Credit: NASA, ESA, Sloan Digital Sky Survey, R. Delgado-Serrano and F. Hammer (Observatoire de Paris)

A European probe made its closest-ever swing by Mars' moon Phobos Wednesday on a quest to learn more about the inner structure of the mysterious Martian satellite.

The European Space Agency (ESA)'s Mars Express spacecraft flew in about 42 miles (67 km) above the rocky moon's surface. The pass was one of 12 scheduled flybys of Phobos, each with its own scientific objective.

"I'm very happy that it's working so well," Gerhard Schwehm, head of ESA's Solar System Science Operations Division, said after the maneuver. "This close encounter by Mars Express has been a great chance to learn more about the inner structure of Phobos."

Phobos is the larger of Mars' two diminutive moons (the other is Deimos). With a diameter only about 14 miles (22 km) wide, Phobos is not massive enough to have rounded into a sphere when it formed. Rather, it is shaped irregularly, more like a lumpy asteroid than a moon.
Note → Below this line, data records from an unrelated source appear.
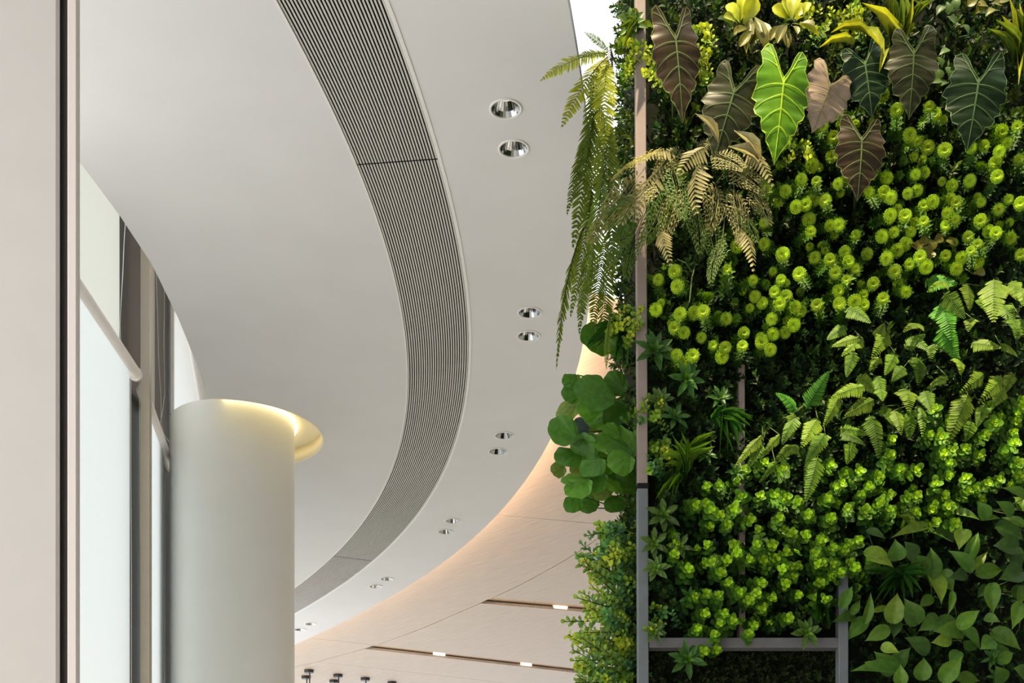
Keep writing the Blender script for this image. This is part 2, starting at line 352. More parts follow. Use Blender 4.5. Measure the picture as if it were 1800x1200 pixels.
def rail(f, pa, pb, par):
    a, b = f(pa, .0), f(pb, .0); m = MB(); n = 24; ax = Vector((b.x-a.x, b.y-a.y, 0)).normalized(); L = (Vector((b.x,b.y,0))-Vector((a.x,a.y,0))).length
    p = Vector((a.x, a.y, ZR)); r = .034
    m.tube([p, p+ax*(L-.018), p+ax*(L-.006), p+ax*L], [r, r, r*.85, r*.5], 20); o = m.build('top_rail', RAIL, par, smooth=True)
    c = MB(); q = p+ax*(L-.03); c.tube([q, q+ax*.002, q+ax*.024, q+ax*.032], [r, r+.004, r+.003, r*.6], 20); c.build('end_cap', WHTRIM, o, smooth=True)
rail(f1, 60, 240, s1)
s1u = empty('roller_shade', (*f1(160, -.05), ZT), 'cream upper shade panel above the near sloping rail', 'shade'); sheet(f1, 20, 210, -.05, ZR-.02, ZT, 'shade_fabric', FABU, parent=s1u)
s2 = empty('roller_shade', (*f2(275, 0), ZR), 'narrow far white roller shade with sloping rail beside the column', 'shade')
sheet(f2, 255, 288, 0, -1.4, ZR, 'shade_fabric', FAB, parent=s2); rail(f2, 250, 300, s2)
s2u = empty('roller_shade', (*f2(268, -.05), ZT), 'slim cream upper shade panel above the far sloping rail', 'shade'); sheet(f2, 255, 272, -.05, ZR-.02, ZT, 'shade_fabric', FABU, parent=s2u)
m = MB(); m.prism([(-2.115, 7.45), (-2.064, 7.45), (-2.06, 7.46), (-2.07, 7.52), (-2.125, 7.52)], -1.5, ZT); struct(m.build('trim_1', MULL))
s3 = empty('roller_shade', (-2.4, 9.8, -1.5), 'pale bluish white shade rising behind the top of the white column', 'shade')
m = MB(); q3 = [(-2.352, 9.02), (-2.95, 12.6)]
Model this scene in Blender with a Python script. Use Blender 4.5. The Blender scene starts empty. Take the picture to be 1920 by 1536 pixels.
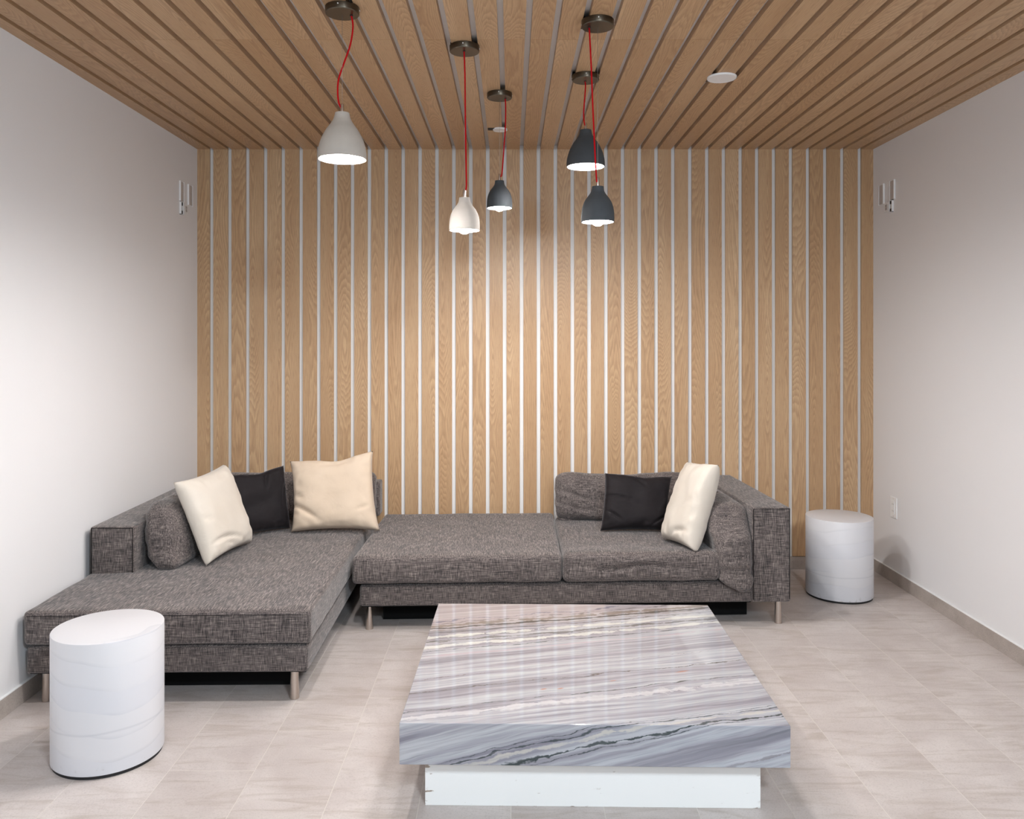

The goal of this pass was to study the mass distribution and gravitational field of this body. So any kind of movement by the spacecraft, even the miniscule changes caused by using its cameras to snap pictures, could throw the measurements off.

"This is a unique experiment and requires the spacecraft to be entirely passive, so that the only deviations to its motion are produced by the gravitational field of Phobos (which for Mars Express is just one-billionth the strength of Earth?s gravity at the surface of our planet)," wrote ESA spokesperson Stuart Clark on the Mars Express Blog.

Sadly, that means no pretty pictures from this flyby.

Luckily, new high resolution pictures of Phobos are expected after subsequent approaches starting March 7, ESA officials said.